Retired major league outfielder Josh Reddick, a member of the 2017 and 2018 Astros squads, did not take Cashman’s comments sitting down.
“Hey Brian,” Reddick asked rhetorically on his Twitter/X account, “why did your team score less than 5 runs at Minute Maid but scored all those runs in New York?”
The implication of Reddick’s comment is clear.
The Yankees scored three runs combined in four games in Houston during the 2017 ALCS. They scored 19 runs in three games in Yankee Stadium during the same series. Why? Among Astros supporters, it is practically canon that the Yankees had a sign-stealing system of their own that they employed at their home park.

HOUSTON, TX – NOVEMBER 03: Texas Governor Greg Abbot speaks during the Houston Astros Victory Parade on November 3, 2017 in Houston, Texas. The Astros defeated the Los Angeles Dodgers 5-1 in Game 7 to win the 2017 World Series. Josh Reddick and Mike Fiers are standing in the background. Reddick called Fiers a “(poop emoji)” teammate.
Tim Warner/Getty Images
The Yankees were fined $100,000 by Commissioner Rob Manfred for using their dugout phone to relay information about opposing teams’ signs during the 2015 season, and part of 2016. The fine was disclosed in a Sept. 14, 2017, letter from Manfred to Cashman that was set to be unsealed in U.S. District Court in New York in 2022.
Although no schemes were ever uncovered implicating the 2017 Yankees, Reddick is hardly alone in stoking the flames of suspicion.

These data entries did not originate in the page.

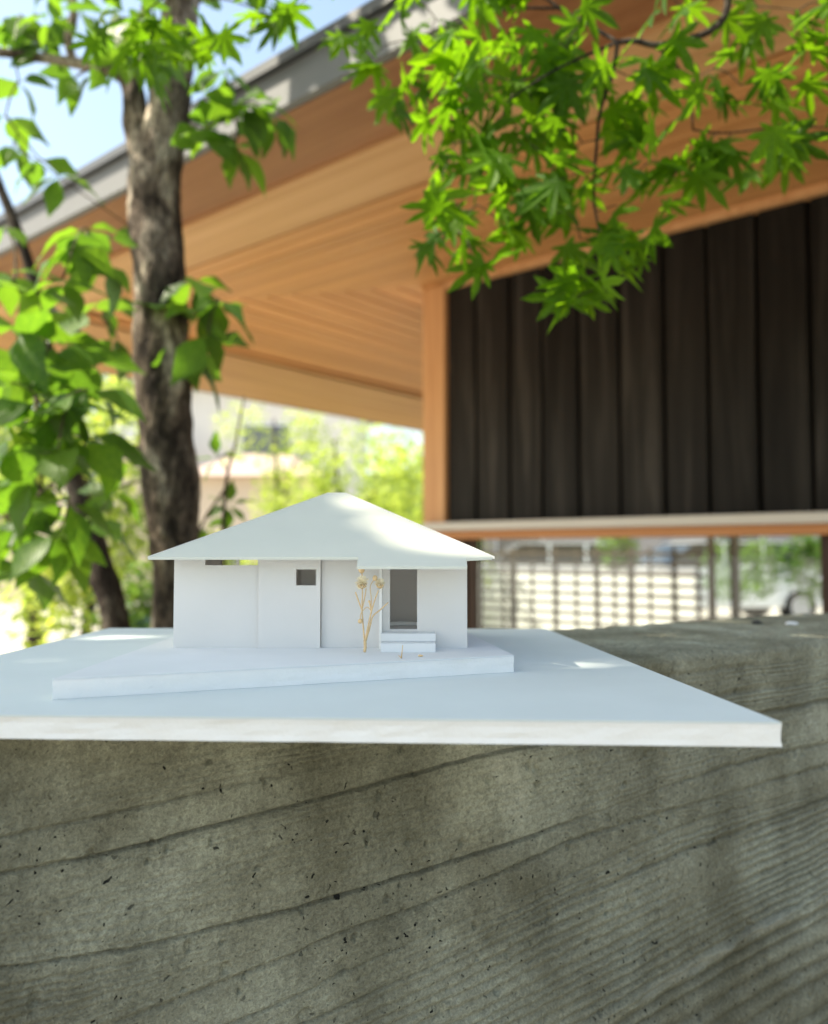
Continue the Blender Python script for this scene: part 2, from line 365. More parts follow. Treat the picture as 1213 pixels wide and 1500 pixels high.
# ------------------------------------------------------------------ concrete wall
ZB, ZC, ZP = EYE - .067, EYE - .0770, EYE - .0577      # base board top, concrete top, plinth top
ZC -= .0006
E1 = at_z(919, 966, ZC); E2 = at_z(1213, 939, ZC); E0 = at_z(919, 966, ZC)
wd = (E2 - E1); wd.z = 0; wd.normalize(); wn_ = Vector((wd.y, -wd.x, 0))         # outward to the camera
CURVES = [
 [(0,1130),(400,1070),(800,1010),(1213,960)],
 [(0,1226),(200,1188),(450,1128),(700,1078),(1062,1018),(1213,992)],
 [(0,1280),(178,1250),(306,1214),(460,1173),(620,1131),(767,1093),(1124,1045),(1213,1025)],
 [(0,1420),(180,1395),(400,1340),(600,1280),(752,1237),(802,1224),(883,1186),(980,1146),(1136,1105),(1213,1088)],
 [(0,1560),(179,1498),(307,1450),(434,1396),(485,1368),(620,1325),(752,1275),(900,1208),(1213,1122)],
 [(0,1640),(347,1498),(485,1434),(620,1368),(767,1318),(842,1282),(954,1224),(1055,1191),(1213,1151)],
 [(0,1700),(450,1500),(600,1429),(701,1386),(812,1333),(954,1267),(1213,1171)],
 [(0,1950),(883,1500),(979,1439),(1040,1404),(1141,1348),(1213,1308)],
 [(0,2300),(1213,1560)], [(0,3400),(1213,2300)]]
GAMP = np.array([.5,.7,1.5,1.1,.8,1.0,1.0,0,.6,.3])*.0024
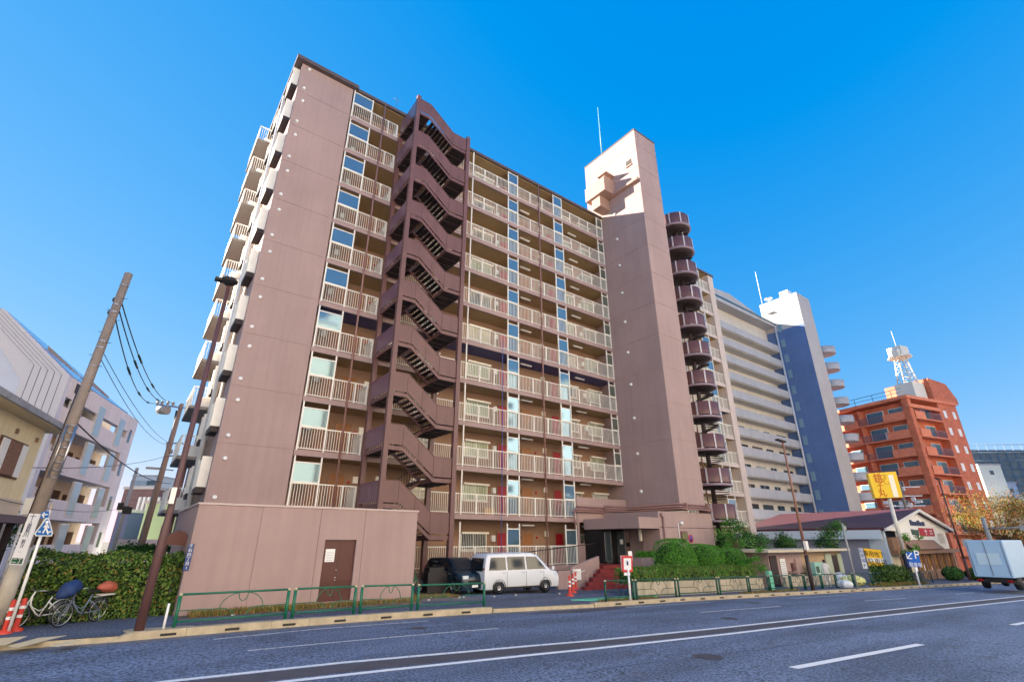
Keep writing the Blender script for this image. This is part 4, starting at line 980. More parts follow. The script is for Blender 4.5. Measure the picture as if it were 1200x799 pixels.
bush('rounded shrub before the right end of the restaurant glass front', 66, 14.7, 1.0, .8, -1.35, -.3, 1300, .16, TREEG, sq=2.2, name='shrub', cat='shrub')
def tree(name, label, cx, cy, z0, h, r, mats, n, leafs, trunk_r, clumps=14, cat='tree', squash=.75, lean=0, group=None, zc=None):
    t = thing(name, label, cat, (cx, cy, z0), group=group)
    g = M(); top = Vector((cx + lean, cy, z0 + h * .62))
    g.tube([(cx, cy, z0 - .1), (cx + lean * .3, cy, z0 + h * .25), top], [trunk_r, trunk_r * .75, trunk_r * .45], 7)
    cs = []
    for i in range(clumps):
        a = random.random() * 6.28; rr = r * random.uniform(.25, .85); zz = z0 + h * .72 + r * squash * random.uniform(-.75, .8)
        c = Vector((cx + lean + math.cos(a) * rr, cy + math.sin(a) * rr, zz)); cs.append((c, r * random.uniform(.22, .42)))
        mid = top.lerp(c, .5) + Vector((0, 0, -r * .08)); g.tube([(cx + lean * .6, cy, z0 + h * random.uniform(.3, .55)), mid, c], [trunk_r * .4, trunk_r * .25, trunk_r * .08], 5, cap=False)
    g.build('trunk', BARK, t)
    g = M(); g.mats = list(mats)
    for c, cr in cs:
        w1 = random.randrange(len(mats)); g.lw = [w1, w1, w1] + list(range(len(mats)))
        for _ in range(n // clumps):
            d = Vector((random.gauss(0, .55), random.gauss(0, .55), random.gauss(0, .42))); g.leaf(c + d * cr * 1.25, leafs, d if d.length > .01 else None)
    g.build('crown', None, t); return t
q = at(1152, 640, 50)
tree('autumn_tree', 'olive and orange autumn tree beside the orange tiled block', q.x + 3.4, q.y - 1.0, G(66), 7.2, 3.9, AUT, 14000, .15, .2, 26, squash=.62)
tree('small_tree', 'small leafy tree growing beside the spiral staircase foot', 33.6, 19.5, G(33), 4.2, 1.0, TREEG[1:3] + BUSH[:2], 1500, .13, .05, 9, squash=1.1)
tree('small_tree', 'dark green tree behind the shed, left of the brown lamp post', 40.6, 22.0, G(40), 3.7, 1.15, TREEG, 2200, .15, .08, 10)
tree('small_tree', 'dark green tree behind the shed, right of the brown lamp post', 44.3, 21.8, G(44), 4.0, 1.2, TREEG, 2200, .15, .08, 10)
tree('small_tree', 'pale green tree at the right end of the shed, beside a thin grey pole', 47.5, 19.0, G(47), 4.6, 1.3, TREEG[1:] + BUSH[:1], 2600, .15, .08, 10, squash=1.0)
tree('sapling', 'bright young sapling with sparse leaves before the restaurant sign', 49.5, 14.2, G(50), 3.9, .75, BUSH[1:3] + [HEDGE[2]], 500, .15, .03, 7, squash=1.3)
tree('sapling', 'thin leafy sapling growing out of the planter wall right end', 31.2, 17.3, G(31), 2.3, .7, BUSH[:3], 900, .12, .03, 8, squash=1.0)
tree('sapling', 'bright lime sapling at the far right corner of the restaurant', 62.5, 12.6, G(62), 2.6, .9, BUSH[1:3] + [HEDGE[2]], 700, .16, .03, 7)
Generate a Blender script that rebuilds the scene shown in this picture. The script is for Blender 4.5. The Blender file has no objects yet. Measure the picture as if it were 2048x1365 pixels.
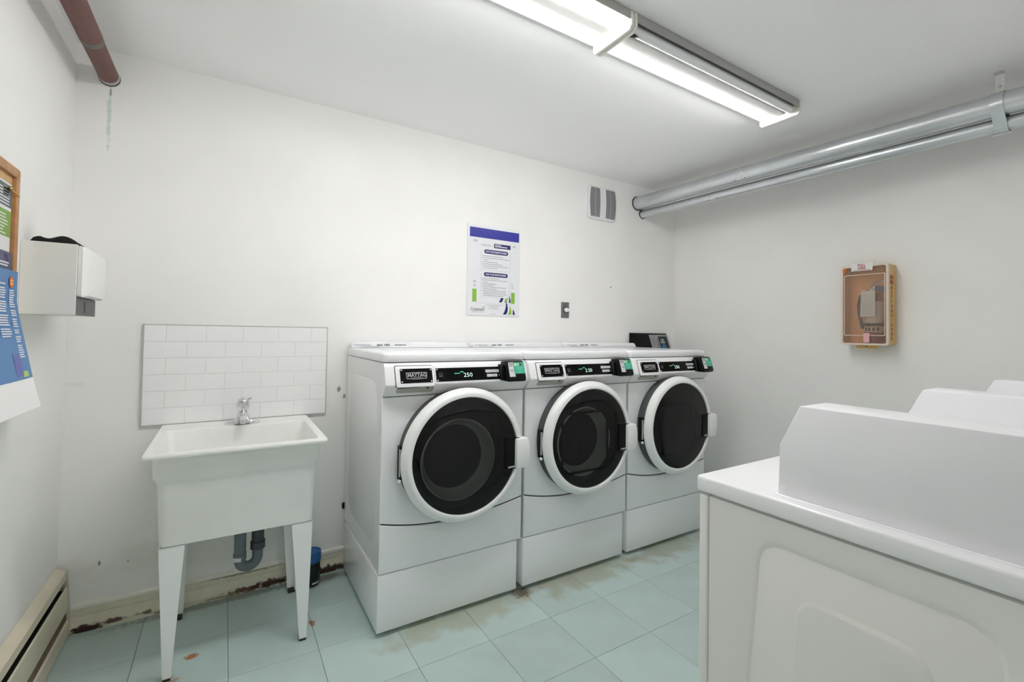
import bpy, bmesh, math, random
from mathutils import Vector, Matrix
random.seed(7)
C = bpy.context.scene.collection
SC = bpy.context.scene

# ------------------------------------------------------------------ camera
CAM_H = 1.262
yaw, pit, rol = math.radians(31.7558), math.radians(1.25996), math.radians(-0.93785)
F_PX, PY = 921.835, 645.882
fwd = Vector((math.sin(yaw)*math.cos(pit), math.cos(yaw)*math.cos(pit), math.sin(pit)))
rgt = Vector((math.cos(yaw), -math.sin(yaw), 0))
dwn = fwd.cross(rgt)
r2 = math.cos(rol)*rgt + math.sin(rol)*dwn
d2 = -math.sin(rol)*rgt + math.cos(rol)*dwn
cam = bpy.data.cameras.new('camera')
cam.sensor_fit = 'HORIZONTAL'; cam.sensor_width = 36.0
cam.lens = F_PX/2048*36.0
cam.shift_y = -(682.5-PY)/2048
cam.clip_start = 0.02
co = bpy.data.objects.new('camera', cam); C.objects.link(co)
co.matrix_world = Matrix(((r2.x, -d2.x, -fwd.x, 0), (r2.y, -d2.y, -fwd.y, 0), (r2.z, -d2.z, -fwd.z, CAM_H), (0, 0, 0, 1)))
SC.camera = co

# ------------------------------------------------------------------ world, exposure
w = bpy.data.worlds.new('world'); SC.world = w; w.use_nodes = True
w.node_tree.nodes['Background'].inputs[0].default_value = (0.6, 0.62, 0.65, 1)
w.node_tree.nodes['Background'].inputs[1].default_value = 0.3
SC.view_settings.view_transform = 'Standard'
SC.view_settings.look = 'None'
SC.view_settings.gamma = 1.0
SC.view_settings.use_curve_mapping = False
SC.view_settings.exposure = 0.0
SC.cycles.max_bounces = 14
SC.cycles.diffuse_bounces = 12
SC.cycles.sample_clamp_indirect = 0
SC.cycles.use_light_tree = False
SC.cycles.use_adaptive_sampling = True
SC.cycles.adaptive_threshold = .04
SC.cycles.glossy_bounces = 3
SC.cycles.caustics_reflective = False
SC.cycles.caustics_refractive = False
SC.cycles.transparent_max_bounces = 12
TUBE_POWER = 39.5          # radiance of a burning fluorescent tube

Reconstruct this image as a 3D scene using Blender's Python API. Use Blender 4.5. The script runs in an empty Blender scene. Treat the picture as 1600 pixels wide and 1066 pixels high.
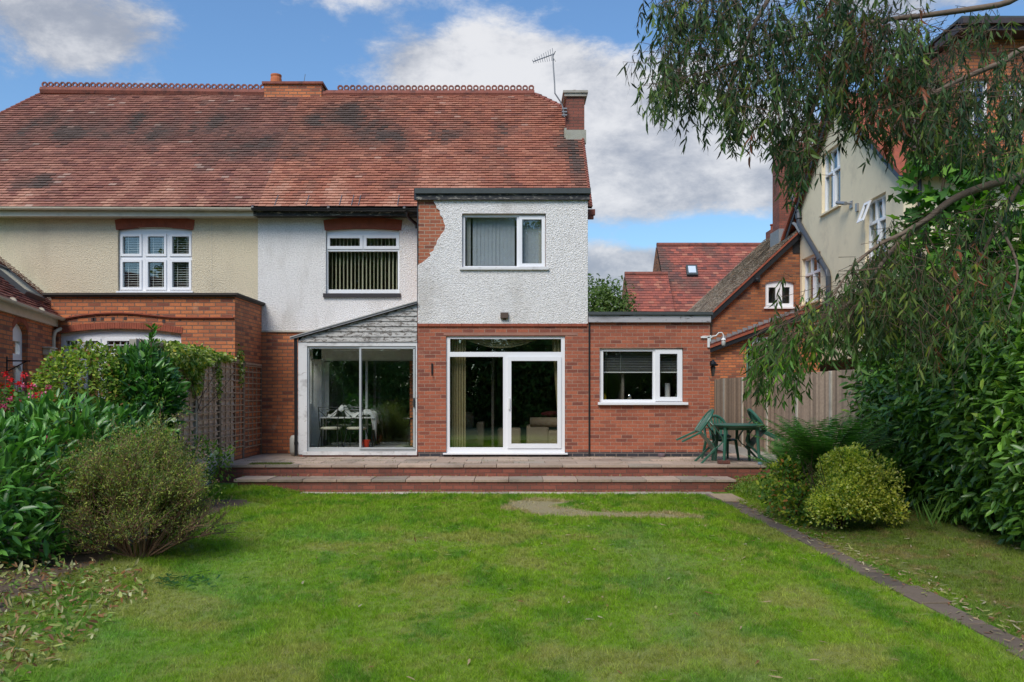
import bpy, math, random
import numpy as np
from mathutils import Vector
from mathutils.geometry import tessellate_polygon
R = math.radians
random.seed(7)
rng = np.random.default_rng(11)
sc = bpy.context.scene
C = sc.collection

# ------------------------------------------------------------------ camera
CAMZ, FPX, HOR = 1.30, 1300.0, 615.0
cam = bpy.data.cameras.new('camera'); cam_o = bpy.data.objects.new('camera', cam); C.objects.link(cam_o)
cam_o.location = (0, 0, CAMZ); cam_o.rotation_euler = (R(90), 0, 0)
cam.sensor_width = 36; cam.lens = 36 * FPX / 1600.0
cam.shift_y = (HOR - 533.0) / 1600.0
cam.clip_start = 0.05; cam.clip_end = 2000
sc.camera = cam_o
sc.view_settings.view_transform = 'Standard'; sc.view_settings.look = 'None'
sc.view_settings.exposure = 0.5; sc.view_settings.gamma = 1.0
sc.render.engine = 'CYCLES'
sc.cycles.max_bounces = 8; sc.cycles.transparent_max_bounces = 16

# ------------------------------------------------------------------ light
SUN_EL, SUN_AZ = 48.0, 205.0       # azimuth measured clockwise from +Y; the sun stands behind the camera, to its left
sd = bpy.data.lights.new('sun', 'SUN'); sd.energy = 2.4; sd.angle = R(30); sd.color = (1.0, 0.94, 0.85)
so = bpy.data.objects.new('sun', sd); C.objects.link(so)
_d = Vector((math.sin(R(SUN_AZ)) * math.cos(R(SUN_EL)), math.cos(R(SUN_AZ)) * math.cos(R(SUN_EL)), math.sin(R(SUN_EL))))
so.rotation_euler = _d.to_track_quat('Z', 'Y').to_euler(); so.location = _d * 60

def nd(nt, t, **k):
    n = nt.nodes.new(t)
    for a, b in k.items():
        if a == 'inp':
            for i, v in b.items(): n.inputs[i].default_value = v
        else: setattr(n, a, b)
    return n
def mth(nt, op, a, b=None, c=None):
    n = nt.nodes.new('ShaderNodeMath'); n.operation = op
    for i, v in enumerate((a, b, c)):
        if v is None: continue
        if isinstance(v, (int, float)): n.inputs[i].default_value = v
        else: nt.links.new(v, n.inputs[i])
    return n.outputs[0]
def mixc(nt, f, a, b, typ='MIX'):
    n = nt.nodes.new('ShaderNodeMix'); n.data_type = 'RGBA'; n.blend_type = typ
    for s, v in ((n.inputs[0], f), (n.inputs[6], a), (n.inputs[7], b)):
        if isinstance(v, (int, float)): s.default_value = v
        elif isinstance(v, tuple): s.default_value = v if len(v) == 4 else v + (1,)
        else: nt.links.new(v, s)
    return n.outputs[2]
def ramp(nt, f, lo, hi):
    n = nt.nodes.new('ShaderNodeMapRange'); n.interpolation_type = 'SMOOTHSTEP'
    nt.links.new(f, n.inputs[0]); n.inputs[1].default_value = lo; n.inputs[2].default_value = hi
    return n.outputs[0]
def noise(nt, vec, scale, detail=4, rough=.55, dist=0):
    n = nt.nodes.new('ShaderNodeTexNoise'); n.inputs['Scale'].default_value = scale
    n.inputs['Detail'].default_value = detail; n.inputs['Roughness'].default_value = rough
    n.inputs['Distortion'].default_value = dist
    if vec is not None: nt.links.new(vec, n.inputs['Vector'])
    return n.outputs['Fac']

w = bpy.data.worlds.new('World'); sc.world = w; w.use_nodes = True
nt = w.node_tree; nt.nodes.clear()
wo = nd(nt, 'ShaderNodeOutputWorld'); bg = nd(nt, 'ShaderNodeBackground'); nt.links.new(bg.outputs[0], wo.inputs[0])
sky = nd(nt, 'ShaderNodeTexSky'); sky.sky_type = 'NISHITA'; sky.sun_disc = False
sky.sun_elevation = R(SUN_EL); sky.sun_rotation = R(SUN_AZ); sky.air_density = 1.3; sky.dust_density = .6; sky.ozone_density = 2.0
tc = nd(nt, 'ShaderNodeTexCoord'); sx = nd(nt, 'ShaderNodeSeparateXYZ'); nt.links.new(tc.outputs['Generated'], sx.inputs[0])
X, Y, Z = sx.outputs
# clouds lie on a high flat sheet of air: direction / (height + small)
zz = mth(nt, 'ADD', mth(nt, 'ABSOLUTE', Z), .16)
cx = nd(nt, 'ShaderNodeCombineXYZ'); nt.links.new(X, cx.inputs[0]); nt.links.new(Y, cx.inputs[1]); nt.links.new(mth(nt, 'MULTIPLY', Z, 1.9), cx.inputs[2])
n1 = noise(nt, cx.outputs[0], 3.1, 5, .5, .2)
n2 = noise(nt, cx.outputs[0], 9.0, 10, .66, .15)
az = mth(nt, 'ARCTAN2', X, Y); el = mth(nt, 'ARCSINE', Z)
def bank(a0, e0, sa, se, amp):
    da = mth(nt, 'DIVIDE', mth(nt, 'SUBTRACT', az, R(a0)), R(sa)); de = mth(nt, 'DIVIDE', mth(nt, 'SUBTRACT', el, R(e0)), R(se))
    r2 = mth(nt, 'ADD', mth(nt, 'MULTIPLY', da, da), mth(nt, 'MULTIPLY', de, de))
    return mth(nt, 'MULTIPLY', mth(nt, 'EXPONENT', mth(nt, 'MULTIPLY', r2, -1.0)), amp)
tot = mth(nt, 'ADD', mth(nt, 'MULTIPLY', n1, .5), mth(nt, 'MULTIPLY', n2, .5))
for b in ((1, 20, 7.5, 4.0, .36), (-7.5, 21.5, 4.5, 1.8, .20), (10, 17, 8, 4.2, .34), (17, 13.5, 6, 2.8, .24), (7.5, 7.5, 6, 2.2, .34), (-29, 22, 7, 2.6, .22), (-9, 26, 5, 1.2, .10), (12, 10.6, 6, .9, -.20), (8.5, 24.8, 4, 1.5, -.22), (-14, 20, 7, 4, -.08), (24, 24, 8, 4, .14)):
    tot = mth(nt, 'ADD', tot, bank(*b))
cov = ramp(nt, tot, .52, .68)
shade = ramp(nt, mth(nt, 'ADD', mth(nt, 'MULTIPLY', n2, .55), mth(nt, 'ADD', mth(nt, 'MULTIPLY', noise(nt, cx.outputs[0], 5.0, 9, .6), .45), bank(0, 21.5, 9, 2.6, .10))), .40, .66)
ccol = mixc(nt, shade, (2.2, 2.4, 2.85), (5.1, 5.1, 5.2))
blue = mixc(nt, 1.0, sky.outputs[0], (.60, .78, .96), 'MULTIPLY')
skyc = mixc(nt, mth(nt, 'MULTIPLY', cov, .93), blue, ccol)
nt.links.new(skyc, bg.inputs[0]); bg.inputs[1].default_value = 0.118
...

“Beyond crap,” Astros podcaster Walt Penberthy said of Cashman’s comments. “And while he’s at it, he can explain their own sign-stealing scheme.”
Beyond crap. And while he’s at it, he can explain their own sign stealing scheme.
He’s had virtually unlimited resources and is back in the WS for the first time in 15 years.
It has to be the Astros fault.
— Walt Penberthy (@TErnestos) October 24, 2024
Reddick wasn’t done pointing fingers.
When a Twitter/X user replied to his original post by asking him to explain how “every other team” cheated, Reddick replied, “Naw, I’m not a snitch.”
The same user pointed out that a tip from former Astros pitcher Mike Fiers led to the original report in The Athletic implicating the team for illegally stealing signs — a tip corroborated anonymously by other Astros teammates. Reddick then said Fiers “was a 💩 teammate even before snitching.”
That’s bc he was a 💩 teammate even before snitching.
— Josh Reddick (@JRedDubDeuce) October 23, 2024
Exchanges like these between athletes and fans do not typically play out in public. Without details, fans are left to speculate about the substance of Reddick’s comments.
Still, it’s further proof of just how deep the feelings run about what transpired in the dugouts of the 2017 postseason participants, and just how difficult it is for principals on both sides to simply “move on.”